The customer couldn’t help but laugh. “That sure doesn’t look like a dangerous dog to me. Why on Earth would you post that sign?”

“Because, until I hung up that sign, folks kept tripping over him.”

A dietitian was addressing a large audience in Chicago: “The material we put into our stomachs is enough to have killed most of us sitting here, years ago. Red meat is awful. Soft drinks erode your stomach lining. Chinese food is loaded with MSG. Vegetables can be disastrous to some and none of us realize the long term harm caused by the germs in our drinking water. But there is one thing that is the most dangerous of all and we all have eaten or will eat it. Can anyone here tell me what food it is that causes the most grief and suffering for years after eating it?” A 75 year old man in the front row stood up and said, “Wedding cake.

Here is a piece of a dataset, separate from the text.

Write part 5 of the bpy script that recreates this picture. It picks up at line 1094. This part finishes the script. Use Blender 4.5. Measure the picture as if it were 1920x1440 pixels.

Paddy met Mick in the street and Mick said: ‘Paddy will you draw your bedroom curtains before making love to your wife in the future.’

‘Why?’ Paddy asked.

‘Because’ said Mick ‘all the street was laughing when they saw you making love yesterday’

Paddy said. ‘Silly buggers ! – the laugh’s on them. I wasn’t home yesterday. !!’

A blonde was driving home after work and got caught in a really bad hailstorm. Her car was covered with dents, so the next day she took it to the repair shop. The shop owner saw that she was a blonde, so he decided to have some fun. He told her just to go home and blow into the tail pipe really hard, and all the dents would pop out.

So, the blonde went home, got down on her hands and knees and started blowing into her car’s tailpipe. Nothing happened. She blew a little harder, and still nothing happened.

Her roommate, another blonde, came home and said, “What are you doing?” The first blonde told her how the repairman had instructed her to blow into the tailpipe in order to get all the dents to pop out.

Her roommate rolled her eyes and said… “HEL-LOOOOOOOO …You gotta roll up the windows!!!